Bamboo weavers from J&K’s Ghordi Khas East village seek govt help to grow business

Bamboo weavers from J&K’s Ghordi Khas East village seek govt help to grow business
LISTEN MAR 1, 2021

Udhampur (Jammu and Kashmir) [India], February 6 (ANI): Most families in Ghordi Khas East village of Jammu and Kashmir’s Udhampur are engaged in weaving bamboo baskets, which is their main source of income. They are now seeking government help to grow the business.

Talking about the bamboo business, sarpanch Ashok Kumar told ANI, “Bamboo weaving is the main source of income and the major occupation in our village. A large population of this village was earlier engaged in this bamboo work. But now the numbers have reduced substantially. Locals have been doing this for generations but they’re leaving this craft. We wish for an institution under Atmanirbhar Bharat so the craft can be developed”

Rohit Singh, a bamboo artisan from Ghordi Khas East village, stated that around 20 to 30 years ago some 70 per cent of people in the village used to do bamboo work, but the percentage decreased to 30 per cent due to lack of facilities that remained undeveloped by previous governments.
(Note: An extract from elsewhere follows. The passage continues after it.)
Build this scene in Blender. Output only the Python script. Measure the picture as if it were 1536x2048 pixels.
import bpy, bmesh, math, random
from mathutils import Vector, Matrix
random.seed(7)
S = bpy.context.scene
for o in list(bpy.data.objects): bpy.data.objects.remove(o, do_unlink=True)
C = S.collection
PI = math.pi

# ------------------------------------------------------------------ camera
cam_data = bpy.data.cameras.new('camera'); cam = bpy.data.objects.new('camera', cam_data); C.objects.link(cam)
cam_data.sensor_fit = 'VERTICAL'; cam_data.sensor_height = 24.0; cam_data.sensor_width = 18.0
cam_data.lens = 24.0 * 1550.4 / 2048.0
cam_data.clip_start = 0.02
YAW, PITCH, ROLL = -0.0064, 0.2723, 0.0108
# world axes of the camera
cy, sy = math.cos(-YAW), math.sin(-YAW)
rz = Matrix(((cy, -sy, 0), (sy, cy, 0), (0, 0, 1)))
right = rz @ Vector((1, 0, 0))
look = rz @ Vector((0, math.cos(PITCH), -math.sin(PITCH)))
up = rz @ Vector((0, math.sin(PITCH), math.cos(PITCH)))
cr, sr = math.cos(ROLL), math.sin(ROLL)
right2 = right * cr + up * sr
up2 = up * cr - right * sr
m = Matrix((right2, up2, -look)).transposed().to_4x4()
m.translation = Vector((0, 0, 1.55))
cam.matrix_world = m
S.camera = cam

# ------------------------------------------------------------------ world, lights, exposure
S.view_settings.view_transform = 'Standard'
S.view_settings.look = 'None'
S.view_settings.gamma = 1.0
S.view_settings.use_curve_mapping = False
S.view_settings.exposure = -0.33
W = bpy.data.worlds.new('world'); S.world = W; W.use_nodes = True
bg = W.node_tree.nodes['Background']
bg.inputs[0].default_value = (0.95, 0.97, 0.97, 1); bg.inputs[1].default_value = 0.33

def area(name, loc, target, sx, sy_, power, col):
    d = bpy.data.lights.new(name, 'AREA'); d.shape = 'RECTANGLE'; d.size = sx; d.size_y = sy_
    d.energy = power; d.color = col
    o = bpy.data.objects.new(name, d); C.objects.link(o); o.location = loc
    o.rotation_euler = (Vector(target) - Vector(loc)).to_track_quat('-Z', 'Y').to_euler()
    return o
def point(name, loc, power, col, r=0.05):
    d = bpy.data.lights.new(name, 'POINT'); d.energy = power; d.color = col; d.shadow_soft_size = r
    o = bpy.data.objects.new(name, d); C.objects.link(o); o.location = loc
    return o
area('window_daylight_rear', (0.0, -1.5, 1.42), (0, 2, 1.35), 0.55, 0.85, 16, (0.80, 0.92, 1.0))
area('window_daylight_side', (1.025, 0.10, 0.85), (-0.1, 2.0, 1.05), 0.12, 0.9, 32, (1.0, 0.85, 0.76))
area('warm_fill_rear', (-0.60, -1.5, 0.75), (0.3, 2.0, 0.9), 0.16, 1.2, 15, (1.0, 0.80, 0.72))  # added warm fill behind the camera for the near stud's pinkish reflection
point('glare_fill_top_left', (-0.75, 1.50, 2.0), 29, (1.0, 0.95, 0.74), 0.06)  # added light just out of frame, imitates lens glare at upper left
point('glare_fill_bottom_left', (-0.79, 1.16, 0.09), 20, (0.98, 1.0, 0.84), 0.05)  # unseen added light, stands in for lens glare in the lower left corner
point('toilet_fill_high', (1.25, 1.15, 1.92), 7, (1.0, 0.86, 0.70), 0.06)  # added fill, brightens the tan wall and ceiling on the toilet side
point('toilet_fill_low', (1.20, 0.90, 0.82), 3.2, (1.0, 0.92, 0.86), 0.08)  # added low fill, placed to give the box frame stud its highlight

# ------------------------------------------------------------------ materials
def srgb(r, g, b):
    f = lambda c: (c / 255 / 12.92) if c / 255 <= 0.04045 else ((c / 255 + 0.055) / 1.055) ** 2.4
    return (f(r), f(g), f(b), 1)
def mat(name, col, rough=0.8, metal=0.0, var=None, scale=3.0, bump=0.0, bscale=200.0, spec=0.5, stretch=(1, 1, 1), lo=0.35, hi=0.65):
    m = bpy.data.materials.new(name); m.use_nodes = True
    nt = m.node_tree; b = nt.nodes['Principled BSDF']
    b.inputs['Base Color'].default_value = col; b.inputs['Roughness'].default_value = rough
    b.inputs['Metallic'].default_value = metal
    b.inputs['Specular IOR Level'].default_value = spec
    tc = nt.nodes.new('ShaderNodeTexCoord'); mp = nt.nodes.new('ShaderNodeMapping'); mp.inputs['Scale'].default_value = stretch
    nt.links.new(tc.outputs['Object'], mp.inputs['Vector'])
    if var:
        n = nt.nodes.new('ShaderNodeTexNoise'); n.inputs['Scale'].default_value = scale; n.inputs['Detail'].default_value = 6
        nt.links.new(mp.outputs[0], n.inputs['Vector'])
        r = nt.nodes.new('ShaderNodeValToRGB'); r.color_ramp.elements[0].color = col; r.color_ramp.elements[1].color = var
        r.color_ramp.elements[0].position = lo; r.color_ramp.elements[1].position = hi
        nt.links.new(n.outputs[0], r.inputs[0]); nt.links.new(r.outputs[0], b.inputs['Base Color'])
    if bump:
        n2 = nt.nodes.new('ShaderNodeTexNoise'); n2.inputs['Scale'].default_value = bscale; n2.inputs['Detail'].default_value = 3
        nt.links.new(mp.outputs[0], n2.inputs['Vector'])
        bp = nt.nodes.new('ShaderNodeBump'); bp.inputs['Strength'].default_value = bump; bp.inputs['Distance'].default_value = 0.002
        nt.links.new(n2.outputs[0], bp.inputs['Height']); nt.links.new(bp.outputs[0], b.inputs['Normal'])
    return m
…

He added that under the current government’s Atmanirbhar Bharat scheme and ‘vocal for local’ slogan, the per cent of artisans has improved to 40.

“I would like to request the government to make the village a bamboo hub so that more people take interest in this work. It will also help the village become a production hub for bamboo products. This will help the business prosper and improve the lives of the villagers who, mostly depend on this business for their livelihood,” Singh said.

Singh further added, “Bamboo products are eco-friendly. If these replace plastic ones a lot of pollution can be curbed. It will also increase the income of bamboo artisans.”

Another bamboo artisan from the village told ANI, “We have been making bamboo baskets for more than 70 years now. Our grandfathers and great-grandfathers used to do this and we want to continue this work. Around 150 families in this Ghordi Khas East village depend on this business for their livelihood.”